● Short task:
Please report every line from the material that contains the word "Blender".

● Dataset entries:
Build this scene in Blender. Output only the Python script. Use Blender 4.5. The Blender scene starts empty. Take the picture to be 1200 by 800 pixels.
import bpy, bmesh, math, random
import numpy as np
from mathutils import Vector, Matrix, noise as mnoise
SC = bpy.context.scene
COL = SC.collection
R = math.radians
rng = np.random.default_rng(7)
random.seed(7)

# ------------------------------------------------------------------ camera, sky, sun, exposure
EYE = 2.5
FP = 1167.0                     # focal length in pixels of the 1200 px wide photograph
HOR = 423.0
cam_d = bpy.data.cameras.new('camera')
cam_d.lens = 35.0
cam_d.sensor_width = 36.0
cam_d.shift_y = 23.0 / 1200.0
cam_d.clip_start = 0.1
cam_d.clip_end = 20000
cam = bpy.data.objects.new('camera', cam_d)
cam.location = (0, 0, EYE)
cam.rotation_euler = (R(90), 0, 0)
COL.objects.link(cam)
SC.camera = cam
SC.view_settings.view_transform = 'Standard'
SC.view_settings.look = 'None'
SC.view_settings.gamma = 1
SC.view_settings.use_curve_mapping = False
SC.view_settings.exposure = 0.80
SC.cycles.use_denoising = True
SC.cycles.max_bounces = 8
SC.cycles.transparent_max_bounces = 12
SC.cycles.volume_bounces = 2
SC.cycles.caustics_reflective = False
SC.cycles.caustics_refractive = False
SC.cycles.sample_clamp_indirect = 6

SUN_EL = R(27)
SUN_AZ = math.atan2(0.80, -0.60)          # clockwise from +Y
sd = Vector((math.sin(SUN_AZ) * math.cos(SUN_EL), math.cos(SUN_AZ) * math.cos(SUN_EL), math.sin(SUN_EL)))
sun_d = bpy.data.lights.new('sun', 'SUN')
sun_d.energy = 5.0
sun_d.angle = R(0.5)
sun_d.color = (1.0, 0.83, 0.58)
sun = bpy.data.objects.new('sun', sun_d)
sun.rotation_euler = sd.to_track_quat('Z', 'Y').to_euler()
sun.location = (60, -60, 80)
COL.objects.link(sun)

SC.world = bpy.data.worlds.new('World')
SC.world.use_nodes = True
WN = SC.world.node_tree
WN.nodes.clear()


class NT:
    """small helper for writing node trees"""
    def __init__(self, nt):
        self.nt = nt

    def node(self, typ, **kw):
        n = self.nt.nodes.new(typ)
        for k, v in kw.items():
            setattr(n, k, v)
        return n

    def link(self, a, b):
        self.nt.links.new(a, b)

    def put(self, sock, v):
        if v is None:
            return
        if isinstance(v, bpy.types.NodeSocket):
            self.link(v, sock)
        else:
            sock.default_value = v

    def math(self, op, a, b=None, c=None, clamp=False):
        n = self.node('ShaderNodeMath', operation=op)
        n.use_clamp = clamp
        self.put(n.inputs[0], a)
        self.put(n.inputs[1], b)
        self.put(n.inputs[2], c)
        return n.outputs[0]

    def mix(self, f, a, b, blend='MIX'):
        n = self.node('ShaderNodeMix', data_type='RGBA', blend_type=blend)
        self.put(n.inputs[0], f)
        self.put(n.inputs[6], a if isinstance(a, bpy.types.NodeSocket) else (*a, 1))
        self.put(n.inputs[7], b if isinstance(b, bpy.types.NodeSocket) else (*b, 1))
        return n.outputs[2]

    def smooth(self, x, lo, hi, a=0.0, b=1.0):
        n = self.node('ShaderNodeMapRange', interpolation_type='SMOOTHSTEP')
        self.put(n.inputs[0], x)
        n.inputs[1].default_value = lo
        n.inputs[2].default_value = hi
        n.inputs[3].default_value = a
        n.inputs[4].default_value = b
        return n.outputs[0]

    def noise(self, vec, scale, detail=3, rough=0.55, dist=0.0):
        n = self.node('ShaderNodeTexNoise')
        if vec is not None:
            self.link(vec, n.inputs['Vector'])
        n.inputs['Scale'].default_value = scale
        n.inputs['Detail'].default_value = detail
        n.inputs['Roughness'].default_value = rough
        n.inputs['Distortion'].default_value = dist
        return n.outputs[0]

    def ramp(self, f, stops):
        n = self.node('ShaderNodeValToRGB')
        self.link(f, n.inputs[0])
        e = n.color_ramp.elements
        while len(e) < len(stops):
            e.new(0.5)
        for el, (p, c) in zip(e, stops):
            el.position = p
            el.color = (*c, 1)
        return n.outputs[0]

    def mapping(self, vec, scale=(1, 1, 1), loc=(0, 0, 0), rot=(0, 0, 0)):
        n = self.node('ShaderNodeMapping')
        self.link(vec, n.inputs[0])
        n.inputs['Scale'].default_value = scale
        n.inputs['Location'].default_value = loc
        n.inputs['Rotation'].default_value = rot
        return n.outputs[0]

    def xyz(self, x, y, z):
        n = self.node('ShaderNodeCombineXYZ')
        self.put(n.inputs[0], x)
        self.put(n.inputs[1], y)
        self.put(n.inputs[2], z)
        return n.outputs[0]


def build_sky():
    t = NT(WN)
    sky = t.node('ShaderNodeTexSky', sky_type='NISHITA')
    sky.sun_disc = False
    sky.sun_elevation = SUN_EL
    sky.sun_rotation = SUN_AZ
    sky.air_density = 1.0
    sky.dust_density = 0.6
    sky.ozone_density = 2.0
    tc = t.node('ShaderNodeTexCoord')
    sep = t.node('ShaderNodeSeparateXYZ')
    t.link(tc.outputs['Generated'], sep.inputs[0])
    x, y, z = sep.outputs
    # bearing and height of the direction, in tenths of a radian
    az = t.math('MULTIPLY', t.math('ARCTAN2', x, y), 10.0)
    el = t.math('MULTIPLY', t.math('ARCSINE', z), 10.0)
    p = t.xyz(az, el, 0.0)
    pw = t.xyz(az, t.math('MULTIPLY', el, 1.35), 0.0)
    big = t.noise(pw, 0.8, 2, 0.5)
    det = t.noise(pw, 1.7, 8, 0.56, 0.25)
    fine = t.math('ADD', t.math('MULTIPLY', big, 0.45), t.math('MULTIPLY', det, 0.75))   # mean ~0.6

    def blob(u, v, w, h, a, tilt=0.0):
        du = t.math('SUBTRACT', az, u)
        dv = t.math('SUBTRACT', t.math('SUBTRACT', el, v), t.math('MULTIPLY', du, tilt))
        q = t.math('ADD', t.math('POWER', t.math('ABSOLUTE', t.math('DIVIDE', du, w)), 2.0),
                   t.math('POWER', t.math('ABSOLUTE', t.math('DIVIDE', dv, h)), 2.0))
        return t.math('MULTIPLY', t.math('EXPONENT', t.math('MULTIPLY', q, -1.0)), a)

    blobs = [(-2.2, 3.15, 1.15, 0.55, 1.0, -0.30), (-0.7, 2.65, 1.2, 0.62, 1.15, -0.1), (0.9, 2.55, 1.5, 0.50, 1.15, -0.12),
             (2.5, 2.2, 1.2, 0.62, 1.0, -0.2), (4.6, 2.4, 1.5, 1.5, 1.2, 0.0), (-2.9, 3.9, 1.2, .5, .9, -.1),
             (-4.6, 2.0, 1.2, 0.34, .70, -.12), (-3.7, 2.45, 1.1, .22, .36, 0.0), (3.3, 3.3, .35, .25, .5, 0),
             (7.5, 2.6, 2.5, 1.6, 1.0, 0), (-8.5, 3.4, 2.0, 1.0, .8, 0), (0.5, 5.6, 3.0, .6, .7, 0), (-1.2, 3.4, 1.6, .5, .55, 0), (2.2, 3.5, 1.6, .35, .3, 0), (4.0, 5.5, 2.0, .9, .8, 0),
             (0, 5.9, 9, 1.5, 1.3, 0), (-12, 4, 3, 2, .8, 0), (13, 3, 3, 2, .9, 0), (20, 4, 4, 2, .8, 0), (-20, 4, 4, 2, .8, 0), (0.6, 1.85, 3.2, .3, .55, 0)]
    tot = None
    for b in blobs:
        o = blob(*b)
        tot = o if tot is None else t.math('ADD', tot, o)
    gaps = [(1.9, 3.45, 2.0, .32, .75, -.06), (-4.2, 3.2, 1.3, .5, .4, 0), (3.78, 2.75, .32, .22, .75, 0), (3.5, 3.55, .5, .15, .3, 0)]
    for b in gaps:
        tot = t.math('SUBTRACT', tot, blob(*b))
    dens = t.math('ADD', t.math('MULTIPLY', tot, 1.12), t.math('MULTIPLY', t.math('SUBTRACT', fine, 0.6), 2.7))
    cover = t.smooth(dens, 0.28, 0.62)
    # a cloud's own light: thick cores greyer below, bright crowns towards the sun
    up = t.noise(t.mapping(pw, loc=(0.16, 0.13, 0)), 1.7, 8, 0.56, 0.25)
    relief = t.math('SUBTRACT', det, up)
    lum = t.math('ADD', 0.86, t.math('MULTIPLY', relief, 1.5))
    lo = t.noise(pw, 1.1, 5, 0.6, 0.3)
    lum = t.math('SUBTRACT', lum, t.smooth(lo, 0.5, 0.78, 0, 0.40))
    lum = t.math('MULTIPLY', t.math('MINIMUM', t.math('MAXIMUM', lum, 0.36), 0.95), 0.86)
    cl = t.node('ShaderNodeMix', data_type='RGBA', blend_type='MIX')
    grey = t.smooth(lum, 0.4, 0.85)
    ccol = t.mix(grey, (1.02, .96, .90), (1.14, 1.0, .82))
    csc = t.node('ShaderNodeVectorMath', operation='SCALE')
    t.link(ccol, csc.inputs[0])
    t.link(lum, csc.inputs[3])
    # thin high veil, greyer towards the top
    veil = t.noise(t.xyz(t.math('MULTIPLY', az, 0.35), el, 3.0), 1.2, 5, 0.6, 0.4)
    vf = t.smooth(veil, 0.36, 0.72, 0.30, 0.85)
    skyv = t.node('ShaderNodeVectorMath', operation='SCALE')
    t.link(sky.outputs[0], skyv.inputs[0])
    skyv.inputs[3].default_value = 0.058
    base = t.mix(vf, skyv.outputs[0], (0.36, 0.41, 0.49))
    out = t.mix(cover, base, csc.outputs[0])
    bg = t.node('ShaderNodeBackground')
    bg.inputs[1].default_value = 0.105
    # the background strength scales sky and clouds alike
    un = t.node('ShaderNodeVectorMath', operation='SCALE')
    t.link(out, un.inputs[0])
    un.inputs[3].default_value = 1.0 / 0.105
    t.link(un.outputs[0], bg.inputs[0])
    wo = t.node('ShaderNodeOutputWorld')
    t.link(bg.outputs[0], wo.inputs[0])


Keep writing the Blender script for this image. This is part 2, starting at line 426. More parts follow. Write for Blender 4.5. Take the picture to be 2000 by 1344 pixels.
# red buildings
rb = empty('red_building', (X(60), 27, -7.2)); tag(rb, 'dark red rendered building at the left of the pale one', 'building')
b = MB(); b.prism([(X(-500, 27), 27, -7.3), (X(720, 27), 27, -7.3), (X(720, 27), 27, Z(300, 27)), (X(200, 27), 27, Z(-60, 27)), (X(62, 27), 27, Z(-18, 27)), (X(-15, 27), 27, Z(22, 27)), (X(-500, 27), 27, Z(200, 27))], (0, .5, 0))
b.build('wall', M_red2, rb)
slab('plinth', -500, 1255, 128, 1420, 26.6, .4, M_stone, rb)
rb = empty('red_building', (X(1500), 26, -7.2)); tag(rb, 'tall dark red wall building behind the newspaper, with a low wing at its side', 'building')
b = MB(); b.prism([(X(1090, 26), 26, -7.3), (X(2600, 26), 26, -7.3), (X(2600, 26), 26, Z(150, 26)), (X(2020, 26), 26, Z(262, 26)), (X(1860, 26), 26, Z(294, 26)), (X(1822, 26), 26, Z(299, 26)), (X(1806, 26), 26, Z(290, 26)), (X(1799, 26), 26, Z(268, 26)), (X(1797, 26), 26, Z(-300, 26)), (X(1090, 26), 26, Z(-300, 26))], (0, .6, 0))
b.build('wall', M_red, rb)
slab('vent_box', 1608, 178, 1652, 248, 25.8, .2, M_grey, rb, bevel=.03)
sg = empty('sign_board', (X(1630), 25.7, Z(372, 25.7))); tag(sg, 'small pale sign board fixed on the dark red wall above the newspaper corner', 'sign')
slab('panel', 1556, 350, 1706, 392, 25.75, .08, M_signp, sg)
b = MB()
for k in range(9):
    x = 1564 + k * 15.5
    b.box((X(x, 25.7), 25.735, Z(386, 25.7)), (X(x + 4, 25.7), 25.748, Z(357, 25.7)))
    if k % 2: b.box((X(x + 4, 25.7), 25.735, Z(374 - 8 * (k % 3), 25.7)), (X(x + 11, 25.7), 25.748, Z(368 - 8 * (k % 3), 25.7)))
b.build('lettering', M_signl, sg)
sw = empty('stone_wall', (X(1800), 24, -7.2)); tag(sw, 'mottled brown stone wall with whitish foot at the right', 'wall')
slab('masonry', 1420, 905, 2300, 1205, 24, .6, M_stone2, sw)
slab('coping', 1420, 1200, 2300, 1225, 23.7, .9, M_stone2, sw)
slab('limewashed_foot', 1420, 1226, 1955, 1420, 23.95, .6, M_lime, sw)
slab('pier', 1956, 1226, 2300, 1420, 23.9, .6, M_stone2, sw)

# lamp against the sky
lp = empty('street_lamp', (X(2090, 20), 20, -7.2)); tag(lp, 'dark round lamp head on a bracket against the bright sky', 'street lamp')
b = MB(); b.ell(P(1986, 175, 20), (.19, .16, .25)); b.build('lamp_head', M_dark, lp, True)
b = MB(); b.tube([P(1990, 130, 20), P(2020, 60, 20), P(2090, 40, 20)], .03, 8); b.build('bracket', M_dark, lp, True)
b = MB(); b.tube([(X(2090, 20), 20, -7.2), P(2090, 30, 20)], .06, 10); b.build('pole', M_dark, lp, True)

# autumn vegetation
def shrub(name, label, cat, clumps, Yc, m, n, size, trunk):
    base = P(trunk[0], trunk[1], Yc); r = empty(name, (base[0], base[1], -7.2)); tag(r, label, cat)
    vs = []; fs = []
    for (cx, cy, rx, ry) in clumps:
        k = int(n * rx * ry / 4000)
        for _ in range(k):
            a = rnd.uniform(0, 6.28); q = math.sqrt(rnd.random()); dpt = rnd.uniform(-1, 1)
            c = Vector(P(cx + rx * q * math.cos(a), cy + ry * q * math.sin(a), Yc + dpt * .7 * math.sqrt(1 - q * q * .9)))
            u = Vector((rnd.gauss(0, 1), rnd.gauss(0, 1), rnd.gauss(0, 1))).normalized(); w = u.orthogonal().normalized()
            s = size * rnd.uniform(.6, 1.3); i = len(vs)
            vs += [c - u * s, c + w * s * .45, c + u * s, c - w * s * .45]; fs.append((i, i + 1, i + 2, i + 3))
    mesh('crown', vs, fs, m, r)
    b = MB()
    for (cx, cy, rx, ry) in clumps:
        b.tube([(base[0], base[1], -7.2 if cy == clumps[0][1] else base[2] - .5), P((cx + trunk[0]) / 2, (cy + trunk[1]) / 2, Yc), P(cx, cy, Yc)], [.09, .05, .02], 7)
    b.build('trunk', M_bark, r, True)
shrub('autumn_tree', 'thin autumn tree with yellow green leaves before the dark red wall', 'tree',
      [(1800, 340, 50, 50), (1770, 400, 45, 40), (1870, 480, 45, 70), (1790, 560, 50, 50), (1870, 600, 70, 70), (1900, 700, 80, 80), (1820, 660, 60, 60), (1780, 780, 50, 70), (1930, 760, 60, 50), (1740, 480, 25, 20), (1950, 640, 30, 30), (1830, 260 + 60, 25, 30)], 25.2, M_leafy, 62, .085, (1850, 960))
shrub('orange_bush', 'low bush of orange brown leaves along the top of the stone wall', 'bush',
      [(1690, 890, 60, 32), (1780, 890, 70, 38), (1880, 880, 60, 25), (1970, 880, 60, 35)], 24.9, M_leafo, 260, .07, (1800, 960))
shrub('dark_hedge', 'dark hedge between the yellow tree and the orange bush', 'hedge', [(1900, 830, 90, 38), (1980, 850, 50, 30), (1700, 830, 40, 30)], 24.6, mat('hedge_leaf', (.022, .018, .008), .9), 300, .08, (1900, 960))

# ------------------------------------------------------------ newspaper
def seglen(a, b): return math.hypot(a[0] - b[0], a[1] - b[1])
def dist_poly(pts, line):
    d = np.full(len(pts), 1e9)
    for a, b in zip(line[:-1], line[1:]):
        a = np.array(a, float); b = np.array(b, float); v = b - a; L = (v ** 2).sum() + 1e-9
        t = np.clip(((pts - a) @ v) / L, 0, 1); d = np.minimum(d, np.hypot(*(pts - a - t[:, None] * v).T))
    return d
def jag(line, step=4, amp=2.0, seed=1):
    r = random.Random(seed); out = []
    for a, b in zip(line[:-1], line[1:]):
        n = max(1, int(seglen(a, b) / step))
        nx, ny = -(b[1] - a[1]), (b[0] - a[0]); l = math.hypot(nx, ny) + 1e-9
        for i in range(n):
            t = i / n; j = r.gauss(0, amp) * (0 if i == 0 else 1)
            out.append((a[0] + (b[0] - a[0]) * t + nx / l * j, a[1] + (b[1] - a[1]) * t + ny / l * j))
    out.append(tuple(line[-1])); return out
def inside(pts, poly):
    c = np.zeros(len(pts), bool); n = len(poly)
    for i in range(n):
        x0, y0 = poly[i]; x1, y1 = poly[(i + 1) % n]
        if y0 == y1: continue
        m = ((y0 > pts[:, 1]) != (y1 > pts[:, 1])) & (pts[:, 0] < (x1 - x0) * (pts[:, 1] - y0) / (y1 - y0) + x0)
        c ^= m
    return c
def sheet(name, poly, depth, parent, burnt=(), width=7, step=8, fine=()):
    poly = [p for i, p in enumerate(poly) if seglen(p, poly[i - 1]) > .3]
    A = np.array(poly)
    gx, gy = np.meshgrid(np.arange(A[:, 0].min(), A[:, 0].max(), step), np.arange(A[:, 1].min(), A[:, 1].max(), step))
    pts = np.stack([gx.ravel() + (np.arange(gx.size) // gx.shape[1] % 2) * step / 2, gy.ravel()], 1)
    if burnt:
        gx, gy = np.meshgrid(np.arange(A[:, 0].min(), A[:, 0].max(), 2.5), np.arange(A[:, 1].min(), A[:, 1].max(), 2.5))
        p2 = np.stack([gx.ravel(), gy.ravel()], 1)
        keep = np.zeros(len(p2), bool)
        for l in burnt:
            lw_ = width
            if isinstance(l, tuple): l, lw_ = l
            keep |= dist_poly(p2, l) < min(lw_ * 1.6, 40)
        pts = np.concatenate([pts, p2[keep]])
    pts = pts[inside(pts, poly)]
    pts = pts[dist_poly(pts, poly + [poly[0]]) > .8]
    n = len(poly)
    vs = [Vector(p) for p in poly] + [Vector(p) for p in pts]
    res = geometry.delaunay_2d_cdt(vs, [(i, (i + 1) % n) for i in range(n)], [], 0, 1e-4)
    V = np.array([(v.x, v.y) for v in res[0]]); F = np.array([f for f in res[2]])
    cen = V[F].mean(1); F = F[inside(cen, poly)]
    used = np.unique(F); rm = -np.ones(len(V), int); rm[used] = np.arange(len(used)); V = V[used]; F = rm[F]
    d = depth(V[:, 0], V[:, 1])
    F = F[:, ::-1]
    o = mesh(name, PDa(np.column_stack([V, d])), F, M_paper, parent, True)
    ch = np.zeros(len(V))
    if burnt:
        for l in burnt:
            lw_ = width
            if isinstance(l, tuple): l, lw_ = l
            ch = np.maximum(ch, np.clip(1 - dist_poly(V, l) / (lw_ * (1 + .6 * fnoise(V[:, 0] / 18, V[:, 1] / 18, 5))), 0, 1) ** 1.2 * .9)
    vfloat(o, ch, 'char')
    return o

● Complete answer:
Build this scene in Blender. Output only the Python script. Use Blender 4.5. The Blender scene starts empty. Take the picture to be 1200 by 800 pixels.
Keep writing the Blender script for this image. This is part 2, starting at line 426. More parts follow. Write for Blender 4.5. Take the picture to be 2000 by 1344 pixels.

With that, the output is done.